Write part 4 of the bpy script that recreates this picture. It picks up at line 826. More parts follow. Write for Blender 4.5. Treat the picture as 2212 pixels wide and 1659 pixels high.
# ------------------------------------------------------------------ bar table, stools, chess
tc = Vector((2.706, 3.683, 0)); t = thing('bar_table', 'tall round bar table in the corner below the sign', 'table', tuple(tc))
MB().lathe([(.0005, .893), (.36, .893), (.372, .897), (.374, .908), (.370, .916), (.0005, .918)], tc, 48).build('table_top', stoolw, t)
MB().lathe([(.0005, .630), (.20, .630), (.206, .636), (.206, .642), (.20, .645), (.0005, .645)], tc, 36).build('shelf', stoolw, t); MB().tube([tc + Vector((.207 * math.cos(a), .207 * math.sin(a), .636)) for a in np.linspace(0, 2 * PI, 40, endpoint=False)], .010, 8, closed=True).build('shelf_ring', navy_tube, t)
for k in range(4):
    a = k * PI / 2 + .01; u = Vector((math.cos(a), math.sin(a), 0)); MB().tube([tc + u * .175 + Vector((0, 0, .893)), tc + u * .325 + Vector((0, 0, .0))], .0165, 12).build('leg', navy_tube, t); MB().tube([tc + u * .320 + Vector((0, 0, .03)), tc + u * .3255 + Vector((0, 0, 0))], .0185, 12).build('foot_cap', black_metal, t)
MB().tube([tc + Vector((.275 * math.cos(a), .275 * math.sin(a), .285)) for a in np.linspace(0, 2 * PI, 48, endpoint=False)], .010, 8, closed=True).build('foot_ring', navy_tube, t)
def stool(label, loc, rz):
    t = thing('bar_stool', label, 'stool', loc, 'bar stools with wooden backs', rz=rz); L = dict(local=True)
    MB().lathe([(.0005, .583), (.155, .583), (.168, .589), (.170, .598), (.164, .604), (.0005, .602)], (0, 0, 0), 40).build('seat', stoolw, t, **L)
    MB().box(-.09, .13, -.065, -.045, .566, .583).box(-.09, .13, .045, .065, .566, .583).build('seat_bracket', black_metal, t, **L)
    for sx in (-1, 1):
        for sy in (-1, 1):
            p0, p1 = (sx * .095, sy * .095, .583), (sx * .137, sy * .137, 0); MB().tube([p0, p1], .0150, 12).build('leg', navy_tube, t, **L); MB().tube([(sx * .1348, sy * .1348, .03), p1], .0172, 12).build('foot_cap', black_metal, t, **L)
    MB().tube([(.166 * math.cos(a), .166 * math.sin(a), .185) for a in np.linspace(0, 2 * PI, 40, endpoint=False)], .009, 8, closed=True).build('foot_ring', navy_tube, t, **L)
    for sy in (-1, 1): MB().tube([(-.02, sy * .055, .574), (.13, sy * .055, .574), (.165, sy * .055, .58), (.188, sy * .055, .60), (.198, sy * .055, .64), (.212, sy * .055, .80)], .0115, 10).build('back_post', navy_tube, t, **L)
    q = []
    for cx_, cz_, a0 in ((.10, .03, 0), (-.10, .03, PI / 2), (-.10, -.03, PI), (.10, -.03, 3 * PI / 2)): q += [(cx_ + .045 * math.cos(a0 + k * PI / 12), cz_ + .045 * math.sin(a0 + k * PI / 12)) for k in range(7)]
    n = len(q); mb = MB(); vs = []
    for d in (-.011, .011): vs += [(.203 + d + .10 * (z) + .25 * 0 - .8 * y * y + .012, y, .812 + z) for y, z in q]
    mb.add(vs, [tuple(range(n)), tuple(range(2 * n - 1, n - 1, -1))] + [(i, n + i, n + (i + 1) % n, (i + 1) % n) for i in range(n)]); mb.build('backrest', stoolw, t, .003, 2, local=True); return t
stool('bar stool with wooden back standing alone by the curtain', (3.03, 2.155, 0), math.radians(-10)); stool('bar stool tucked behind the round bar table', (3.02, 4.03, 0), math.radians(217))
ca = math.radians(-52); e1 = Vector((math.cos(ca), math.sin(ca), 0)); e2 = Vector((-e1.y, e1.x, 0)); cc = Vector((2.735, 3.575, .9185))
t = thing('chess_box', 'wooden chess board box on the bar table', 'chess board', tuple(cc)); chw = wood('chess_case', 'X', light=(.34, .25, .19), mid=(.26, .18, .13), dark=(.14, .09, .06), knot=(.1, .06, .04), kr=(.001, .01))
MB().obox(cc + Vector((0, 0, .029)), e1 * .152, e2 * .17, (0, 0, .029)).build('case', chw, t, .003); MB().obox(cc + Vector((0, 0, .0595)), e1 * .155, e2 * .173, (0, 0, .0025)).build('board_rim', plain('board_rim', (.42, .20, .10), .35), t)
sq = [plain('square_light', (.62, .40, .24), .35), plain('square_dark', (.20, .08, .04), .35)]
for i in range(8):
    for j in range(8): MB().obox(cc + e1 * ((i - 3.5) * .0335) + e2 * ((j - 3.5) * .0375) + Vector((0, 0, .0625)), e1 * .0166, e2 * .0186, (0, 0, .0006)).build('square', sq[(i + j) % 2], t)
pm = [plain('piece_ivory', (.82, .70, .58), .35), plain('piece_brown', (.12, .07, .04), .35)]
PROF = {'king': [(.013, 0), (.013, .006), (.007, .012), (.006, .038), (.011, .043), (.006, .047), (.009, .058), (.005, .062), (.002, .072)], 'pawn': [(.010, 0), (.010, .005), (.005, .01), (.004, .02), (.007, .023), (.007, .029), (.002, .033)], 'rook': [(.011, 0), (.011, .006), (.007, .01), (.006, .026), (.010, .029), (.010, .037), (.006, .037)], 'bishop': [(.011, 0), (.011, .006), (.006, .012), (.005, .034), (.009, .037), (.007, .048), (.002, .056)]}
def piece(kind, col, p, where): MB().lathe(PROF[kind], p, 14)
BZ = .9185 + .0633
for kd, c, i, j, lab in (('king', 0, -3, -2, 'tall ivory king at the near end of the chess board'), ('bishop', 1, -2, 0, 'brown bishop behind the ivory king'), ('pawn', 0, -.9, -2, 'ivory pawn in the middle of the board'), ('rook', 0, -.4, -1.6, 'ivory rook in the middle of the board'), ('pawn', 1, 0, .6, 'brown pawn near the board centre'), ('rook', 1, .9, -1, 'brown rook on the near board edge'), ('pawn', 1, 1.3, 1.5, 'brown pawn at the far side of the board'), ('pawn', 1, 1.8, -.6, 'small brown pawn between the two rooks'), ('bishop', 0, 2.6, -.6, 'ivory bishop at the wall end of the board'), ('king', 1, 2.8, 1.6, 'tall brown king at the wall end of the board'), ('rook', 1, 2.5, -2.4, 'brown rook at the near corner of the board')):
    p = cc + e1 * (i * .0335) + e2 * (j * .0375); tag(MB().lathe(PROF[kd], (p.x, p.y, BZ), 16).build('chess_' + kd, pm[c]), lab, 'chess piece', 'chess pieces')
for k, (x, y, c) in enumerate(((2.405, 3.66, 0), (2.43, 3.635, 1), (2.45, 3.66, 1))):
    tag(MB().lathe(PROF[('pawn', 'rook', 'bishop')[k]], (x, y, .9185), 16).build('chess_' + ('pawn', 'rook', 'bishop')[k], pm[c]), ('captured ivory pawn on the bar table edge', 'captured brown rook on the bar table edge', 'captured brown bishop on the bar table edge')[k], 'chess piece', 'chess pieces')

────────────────

■ Written request:
Hand back the material above in full, exactly as written.

■ Expected answer:
Write part 4 of the bpy script that recreates this picture. It picks up at line 826. More parts follow. Write for Blender 4.5. Treat the picture as 2212 pixels wide and 1659 pixels high.
# ------------------------------------------------------------------ bar table, stools, chess
tc = Vector((2.706, 3.683, 0)); t = thing('bar_table', 'tall round bar table in the corner below the sign', 'table', tuple(tc))
MB().lathe([(.0005, .893), (.36, .893), (.372, .897), (.374, .908), (.370, .916), (.0005, .918)], tc, 48).build('table_top', stoolw, t)
MB().lathe([(.0005, .630), (.20, .630), (.206, .636), (.206, .642), (.20, .645), (.0005, .645)], tc, 36).build('shelf', stoolw, t); MB().tube([tc + Vector((.207 * math.cos(a), .207 * math.sin(a), .636)) for a in np.linspace(0, 2 * PI, 40, endpoint=False)], .010, 8, closed=True).build('shelf_ring', navy_tube, t)
for k in range(4):
    a = k * PI / 2 + .01; u = Vector((math.cos(a), math.sin(a), 0)); MB().tube([tc + u * .175 + Vector((0, 0, .893)), tc + u * .325 + Vector((0, 0, .0))], .0165, 12).build('leg', navy_tube, t); MB().tube([tc + u * .320 + Vector((0, 0, .03)), tc + u * .3255 + Vector((0, 0, 0))], .0185, 12).build('foot_cap', black_metal, t)
MB().tube([tc + Vector((.275 * math.cos(a), .275 * math.sin(a), .285)) for a in np.linspace(0, 2 * PI, 48, endpoint=False)], .010, 8, closed=True).build('foot_ring', navy_tube, t)
def stool(label, loc, rz):
    t = thing('bar_stool', label, 'stool', loc, 'bar stools with wooden backs', rz=rz); L = dict(local=True)
    MB().lathe([(.0005, .583), (.155, .583), (.168, .589), (.170, .598), (.164, .604), (.0005, .602)], (0, 0, 0), 40).build('seat', stoolw, t, **L)
    MB().box(-.09, .13, -.065, -.045, .566, .583).box(-.09, .13, .045, .065, .566, .583).build('seat_bracket', black_metal, t, **L)
    for sx in (-1, 1):
        for sy in (-1, 1):
            p0, p1 = (sx * .095, sy * .095, .583), (sx * .137, sy * .137, 0); MB().tube([p0, p1], .0150, 12).build('leg', navy_tube, t, **L); MB().tube([(sx * .1348, sy * .1348, .03), p1], .0172, 12).build('foot_cap', black_metal, t, **L)
    MB().tube([(.166 * math.cos(a), .166 * math.sin(a), .185) for a in np.linspace(0, 2 * PI, 40, endpoint=False)], .009, 8, closed=True).build('foot_ring', navy_tube, t, **L)
    for sy in (-1, 1): MB().tube([(-.02, sy * .055, .574), (.13, sy * .055, .574), (.165, sy * .055, .58), (.188, sy * .055, .60), (.198, sy * .055, .64), (.212, sy * .055, .80)], .0115, 10).build('back_post', navy_tube, t, **L)
    q = []
    for cx_, cz_, a0 in ((.10, .03, 0), (-.10, .03, PI / 2), (-.10, -.03, PI), (.10, -.03, 3 * PI / 2)): q += [(cx_ + .045 * math.cos(a0 + k * PI / 12), cz_ + .045 * math.sin(a0 + k * PI / 12)) for k in range(7)]
    n = len(q); mb = MB(); vs = []
    for d in (-.011, .011): vs += [(.203 + d + .10 * (z) + .25 * 0 - .8 * y * y + .012, y, .812 + z) for y, z in q]
    mb.add(vs, [tuple(range(n)), tuple(range(2 * n - 1, n - 1, -1))] + [(i, n + i, n + (i + 1) % n, (i + 1) % n) for i in range(n)]); mb.build('backrest', stoolw, t, .003, 2, local=True); return t
stool('bar stool with wooden back standing alone by the curtain', (3.03, 2.155, 0), math.radians(-10)); stool('bar stool tucked behind the round bar table', (3.02, 4.03, 0), math.radians(217))
ca = math.radians(-52); e1 = Vector((math.cos(ca), math.sin(ca), 0)); e2 = Vector((-e1.y, e1.x, 0)); cc = Vector((2.735, 3.575, .9185))
t = thing('chess_box', 'wooden chess board box on the bar table', 'chess board', tuple(cc)); chw = wood('chess_case', 'X', light=(.34, .25, .19), mid=(.26, .18, .13), dark=(.14, .09, .06), knot=(.1, .06, .04), kr=(.001, .01))
MB().obox(cc + Vector((0, 0, .029)), e1 * .152, e2 * .17, (0, 0, .029)).build('case', chw, t, .003); MB().obox(cc + Vector((0, 0, .0595)), e1 * .155, e2 * .173, (0, 0, .0025)).build('board_rim', plain('board_rim', (.42, .20, .10), .35), t)
sq = [plain('square_light', (.62, .40, .24), .35), plain('square_dark', (.20, .08, .04), .35)]
for i in range(8):
    for j in range(8): MB().obox(cc + e1 * ((i - 3.5) * .0335) + e2 * ((j - 3.5) * .0375) + Vector((0, 0, .0625)), e1 * .0166, e2 * .0186, (0, 0, .0006)).build('square', sq[(i + j) % 2], t)
pm = [plain('piece_ivory', (.82, .70, .58), .35), plain('piece_brown', (.12, .07, .04), .35)]
PROF = {'king': [(.013, 0), (.013, .006), (.007, .012), (.006, .038), (.011, .043), (.006, .047), (.009, .058), (.005, .062), (.002, .072)], 'pawn': [(.010, 0), (.010, .005), (.005, .01), (.004, .02), (.007, .023), (.007, .029), (.002, .033)], 'rook': [(.011, 0), (.011, .006), (.007, .01), (.006, .026), (.010, .029), (.010, .037), (.006, .037)], 'bishop': [(.011, 0), (.011, .006), (.006, .012), (.005, .034), (.009, .037), (.007, .048), (.002, .056)]}
def piece(kind, col, p, where): MB().lathe(PROF[kind], p, 14)
BZ = .9185 + .0633
for kd, c, i, j, lab in (('king', 0, -3, -2, 'tall ivory king at the near end of the chess board'), ('bishop', 1, -2, 0, 'brown bishop behind the ivory king'), ('pawn', 0, -.9, -2, 'ivory pawn in the middle of the board'), ('rook', 0, -.4, -1.6, 'ivory rook in the middle of the board'), ('pawn', 1, 0, .6, 'brown pawn near the board centre'), ('rook', 1, .9, -1, 'brown rook on the near board edge'), ('pawn', 1, 1.3, 1.5, 'brown pawn at the far side of the board'), ('pawn', 1, 1.8, -.6, 'small brown pawn between the two rooks'), ('bishop', 0, 2.6, -.6, 'ivory bishop at the wall end of the board'), ('king', 1, 2.8, 1.6, 'tall brown king at the wall end of the board'), ('rook', 1, 2.5, -2.4, 'brown rook at the near corner of the board')):
    p = cc + e1 * (i * .0335) + e2 * (j * .0375); tag(MB().lathe(PROF[kd], (p.x, p.y, BZ), 16).build('chess_' + kd, pm[c]), lab, 'chess piece', 'chess pieces')
for k, (x, y, c) in enumerate(((2.405, 3.66, 0), (2.43, 3.635, 1), (2.45, 3.66, 1))):
    tag(MB().lathe(PROF[('pawn', 'rook', 'bishop')[k]], (x, y, .9185), 16).build('chess_' + ('pawn', 'rook', 'bishop')[k], pm[c]), ('captured ivory pawn on the bar table edge', 'captured brown rook on the bar table edge', 'captured brown bishop on the bar table edge')[k], 'chess piece', 'chess pieces')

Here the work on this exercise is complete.